The torch relay was being prepared. German broadcasters made their way towards Olympia for the start but the rough roads and tracks slowed them down, to 10 miles an hour.

The Egyptian team arrived at the Village.

Fritz Wandt recalls:

[there was a building called] the Bastion, a small round kiosk in the middle of the Village where the sportsmen could meet at night and have a (non-alcoholic) drink for which they had to pay. From that Bastion they had a wonderful view of the Village, the forest, the lake with the sauna or to the reception building or to the Speisehaus der Nationen (restaurant of the nations).

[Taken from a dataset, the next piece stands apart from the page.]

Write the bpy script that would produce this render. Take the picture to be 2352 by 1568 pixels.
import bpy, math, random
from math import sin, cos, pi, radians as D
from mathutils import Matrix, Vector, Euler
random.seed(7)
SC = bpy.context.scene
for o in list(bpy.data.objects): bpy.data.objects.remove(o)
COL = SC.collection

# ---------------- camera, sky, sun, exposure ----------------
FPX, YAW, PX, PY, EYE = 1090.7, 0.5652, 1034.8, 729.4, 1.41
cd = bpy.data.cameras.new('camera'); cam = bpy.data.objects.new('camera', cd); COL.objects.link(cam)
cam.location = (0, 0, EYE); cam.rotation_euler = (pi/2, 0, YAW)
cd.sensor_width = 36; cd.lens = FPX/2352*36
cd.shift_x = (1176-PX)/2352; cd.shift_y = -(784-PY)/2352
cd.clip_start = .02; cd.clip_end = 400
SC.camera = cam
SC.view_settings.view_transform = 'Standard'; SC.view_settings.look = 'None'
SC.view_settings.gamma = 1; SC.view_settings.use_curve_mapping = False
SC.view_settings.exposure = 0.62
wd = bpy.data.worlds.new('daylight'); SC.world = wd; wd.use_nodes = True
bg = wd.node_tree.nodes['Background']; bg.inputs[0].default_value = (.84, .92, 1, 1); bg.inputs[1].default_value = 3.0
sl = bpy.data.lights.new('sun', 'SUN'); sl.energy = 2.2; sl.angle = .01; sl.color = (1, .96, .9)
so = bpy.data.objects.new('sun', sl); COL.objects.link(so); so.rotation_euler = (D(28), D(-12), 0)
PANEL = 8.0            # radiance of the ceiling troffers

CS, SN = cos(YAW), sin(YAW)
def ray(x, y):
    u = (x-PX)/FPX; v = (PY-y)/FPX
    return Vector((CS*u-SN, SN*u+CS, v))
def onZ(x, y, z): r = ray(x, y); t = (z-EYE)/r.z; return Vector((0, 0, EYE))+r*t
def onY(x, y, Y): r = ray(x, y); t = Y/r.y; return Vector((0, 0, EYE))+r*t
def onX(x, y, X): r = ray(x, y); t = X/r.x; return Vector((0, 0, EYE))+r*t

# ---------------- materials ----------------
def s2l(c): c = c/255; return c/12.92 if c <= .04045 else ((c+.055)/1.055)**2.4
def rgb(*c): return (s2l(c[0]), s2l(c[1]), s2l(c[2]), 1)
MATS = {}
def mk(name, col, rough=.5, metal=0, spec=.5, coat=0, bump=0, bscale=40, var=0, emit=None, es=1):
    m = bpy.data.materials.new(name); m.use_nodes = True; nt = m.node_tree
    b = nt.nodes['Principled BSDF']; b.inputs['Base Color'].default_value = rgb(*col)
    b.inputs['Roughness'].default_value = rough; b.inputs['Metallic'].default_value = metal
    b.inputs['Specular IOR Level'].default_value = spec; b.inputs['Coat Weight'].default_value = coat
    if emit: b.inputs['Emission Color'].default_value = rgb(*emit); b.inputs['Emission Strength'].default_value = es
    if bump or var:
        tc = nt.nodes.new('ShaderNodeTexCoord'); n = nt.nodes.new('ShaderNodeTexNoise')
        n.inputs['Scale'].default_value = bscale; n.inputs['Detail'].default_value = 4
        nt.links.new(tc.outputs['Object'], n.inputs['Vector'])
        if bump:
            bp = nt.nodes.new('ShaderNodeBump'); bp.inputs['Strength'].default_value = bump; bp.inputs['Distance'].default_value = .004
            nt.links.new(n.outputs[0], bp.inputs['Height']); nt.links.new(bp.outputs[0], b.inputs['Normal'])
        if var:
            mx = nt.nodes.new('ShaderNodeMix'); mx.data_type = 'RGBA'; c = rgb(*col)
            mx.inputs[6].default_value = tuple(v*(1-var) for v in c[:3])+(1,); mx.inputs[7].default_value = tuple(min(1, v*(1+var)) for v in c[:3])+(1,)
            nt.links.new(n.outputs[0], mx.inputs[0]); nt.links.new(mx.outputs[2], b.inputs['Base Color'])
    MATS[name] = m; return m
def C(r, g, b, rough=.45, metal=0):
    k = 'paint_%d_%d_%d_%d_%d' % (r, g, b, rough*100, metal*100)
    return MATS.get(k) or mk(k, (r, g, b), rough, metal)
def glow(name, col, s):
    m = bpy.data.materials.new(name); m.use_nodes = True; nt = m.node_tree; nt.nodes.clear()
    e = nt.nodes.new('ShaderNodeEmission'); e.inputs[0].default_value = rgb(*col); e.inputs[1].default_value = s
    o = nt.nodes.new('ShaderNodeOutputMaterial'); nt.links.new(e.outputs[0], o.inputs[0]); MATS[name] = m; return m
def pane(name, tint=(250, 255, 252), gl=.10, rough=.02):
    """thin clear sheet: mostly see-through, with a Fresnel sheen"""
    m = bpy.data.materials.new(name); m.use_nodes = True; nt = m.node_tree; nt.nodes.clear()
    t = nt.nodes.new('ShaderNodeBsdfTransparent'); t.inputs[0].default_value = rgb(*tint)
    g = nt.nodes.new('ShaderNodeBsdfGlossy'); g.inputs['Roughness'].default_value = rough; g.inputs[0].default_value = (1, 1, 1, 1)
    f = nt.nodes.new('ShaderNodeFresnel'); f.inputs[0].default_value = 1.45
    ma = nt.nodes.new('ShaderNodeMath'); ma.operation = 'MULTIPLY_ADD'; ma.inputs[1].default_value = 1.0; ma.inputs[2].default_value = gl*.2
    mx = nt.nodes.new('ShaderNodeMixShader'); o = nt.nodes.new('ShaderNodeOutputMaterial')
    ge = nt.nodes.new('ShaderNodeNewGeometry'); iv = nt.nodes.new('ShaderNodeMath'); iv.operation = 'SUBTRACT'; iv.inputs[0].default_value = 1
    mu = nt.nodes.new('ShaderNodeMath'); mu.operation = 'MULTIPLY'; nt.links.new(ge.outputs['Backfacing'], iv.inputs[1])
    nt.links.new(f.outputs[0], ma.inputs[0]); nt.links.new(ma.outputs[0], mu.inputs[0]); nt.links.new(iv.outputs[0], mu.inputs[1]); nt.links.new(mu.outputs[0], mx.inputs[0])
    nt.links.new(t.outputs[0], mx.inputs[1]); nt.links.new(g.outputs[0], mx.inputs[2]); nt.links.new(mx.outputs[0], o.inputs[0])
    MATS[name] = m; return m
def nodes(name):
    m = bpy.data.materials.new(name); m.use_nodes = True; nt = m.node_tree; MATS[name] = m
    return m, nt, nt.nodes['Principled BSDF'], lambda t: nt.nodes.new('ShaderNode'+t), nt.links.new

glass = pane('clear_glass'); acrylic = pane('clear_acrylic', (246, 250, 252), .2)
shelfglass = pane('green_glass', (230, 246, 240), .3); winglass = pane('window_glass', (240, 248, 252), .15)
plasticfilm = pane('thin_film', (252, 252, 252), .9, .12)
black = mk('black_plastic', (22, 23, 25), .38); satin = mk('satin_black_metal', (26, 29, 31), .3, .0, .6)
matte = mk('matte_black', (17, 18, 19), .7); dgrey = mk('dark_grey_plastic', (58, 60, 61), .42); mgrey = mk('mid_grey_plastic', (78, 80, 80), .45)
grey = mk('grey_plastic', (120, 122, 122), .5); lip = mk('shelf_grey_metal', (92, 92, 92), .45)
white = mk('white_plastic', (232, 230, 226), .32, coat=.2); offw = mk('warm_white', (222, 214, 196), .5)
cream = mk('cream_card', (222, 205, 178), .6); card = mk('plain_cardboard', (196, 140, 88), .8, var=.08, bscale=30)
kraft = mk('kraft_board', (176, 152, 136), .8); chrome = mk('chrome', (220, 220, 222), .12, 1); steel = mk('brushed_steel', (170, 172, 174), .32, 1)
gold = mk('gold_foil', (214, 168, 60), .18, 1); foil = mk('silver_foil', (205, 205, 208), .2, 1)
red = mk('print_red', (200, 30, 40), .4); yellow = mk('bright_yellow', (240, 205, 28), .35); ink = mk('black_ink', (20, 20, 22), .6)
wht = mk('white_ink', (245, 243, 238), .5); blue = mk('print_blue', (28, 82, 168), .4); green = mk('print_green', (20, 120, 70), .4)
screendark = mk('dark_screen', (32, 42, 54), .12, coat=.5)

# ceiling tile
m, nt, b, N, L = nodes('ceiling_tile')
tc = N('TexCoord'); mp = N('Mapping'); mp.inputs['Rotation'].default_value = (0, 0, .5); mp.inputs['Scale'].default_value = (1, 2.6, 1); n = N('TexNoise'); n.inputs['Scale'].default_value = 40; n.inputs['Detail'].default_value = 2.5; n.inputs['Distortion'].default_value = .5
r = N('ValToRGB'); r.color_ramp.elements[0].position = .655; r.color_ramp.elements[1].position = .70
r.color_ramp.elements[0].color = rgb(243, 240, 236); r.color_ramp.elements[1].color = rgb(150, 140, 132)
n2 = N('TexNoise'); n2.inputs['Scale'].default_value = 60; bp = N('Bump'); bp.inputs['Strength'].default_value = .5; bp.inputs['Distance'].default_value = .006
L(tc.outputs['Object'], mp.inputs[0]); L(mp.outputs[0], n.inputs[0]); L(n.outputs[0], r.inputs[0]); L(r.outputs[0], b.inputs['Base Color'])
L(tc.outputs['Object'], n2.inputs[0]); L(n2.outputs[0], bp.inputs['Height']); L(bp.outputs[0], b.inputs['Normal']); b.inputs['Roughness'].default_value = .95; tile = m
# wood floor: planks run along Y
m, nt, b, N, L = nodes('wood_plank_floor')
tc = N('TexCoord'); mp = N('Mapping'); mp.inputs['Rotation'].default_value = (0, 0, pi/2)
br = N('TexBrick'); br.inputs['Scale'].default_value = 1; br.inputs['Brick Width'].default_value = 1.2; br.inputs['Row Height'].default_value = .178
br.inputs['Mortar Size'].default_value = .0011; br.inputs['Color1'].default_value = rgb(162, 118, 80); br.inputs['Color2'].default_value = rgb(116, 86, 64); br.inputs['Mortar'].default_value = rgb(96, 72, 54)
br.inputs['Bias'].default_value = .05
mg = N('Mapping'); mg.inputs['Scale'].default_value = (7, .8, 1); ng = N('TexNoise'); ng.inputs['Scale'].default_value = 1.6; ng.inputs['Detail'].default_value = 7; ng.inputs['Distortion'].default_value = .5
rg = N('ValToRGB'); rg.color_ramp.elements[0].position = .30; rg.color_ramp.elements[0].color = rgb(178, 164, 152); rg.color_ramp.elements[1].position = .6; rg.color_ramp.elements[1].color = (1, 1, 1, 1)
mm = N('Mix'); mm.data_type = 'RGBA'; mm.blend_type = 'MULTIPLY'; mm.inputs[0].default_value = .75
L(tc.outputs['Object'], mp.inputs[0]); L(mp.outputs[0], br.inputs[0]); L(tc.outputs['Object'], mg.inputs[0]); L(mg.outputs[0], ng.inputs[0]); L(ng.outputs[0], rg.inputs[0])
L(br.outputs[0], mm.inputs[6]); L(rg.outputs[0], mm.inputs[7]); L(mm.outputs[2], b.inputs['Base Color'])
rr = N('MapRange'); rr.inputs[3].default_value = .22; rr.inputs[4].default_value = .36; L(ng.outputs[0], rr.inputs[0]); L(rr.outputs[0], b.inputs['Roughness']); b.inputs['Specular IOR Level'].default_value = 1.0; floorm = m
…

Some of the dining halls were for up to 150 persons – for the bigger national teams. The Americans were more than 300 and they couldn’t eat all at the same time, of course. The dining halls all looked out onto the terrace. Only the sportsmen from a few countries were allowed to have alcoholic drinks, like the Dutch and the Belgians who drank beer and the Italians and the French who preferred wine.

The sportsmen also met in the Hindenburghaus where 500 to 600 people could sit each night in the great hall and watch cultural events. The most famous artists would come from Berlin and present singing or dancing programmes.

And there was a ring of birches around a small paved area next to the Bastion where orchestras – Navy, Air Force or other military – would play each day. They came from all over Germany. At noon they played at the Speisehaus and, in the evenings, in the ring of birch trees. They played all sorts of music.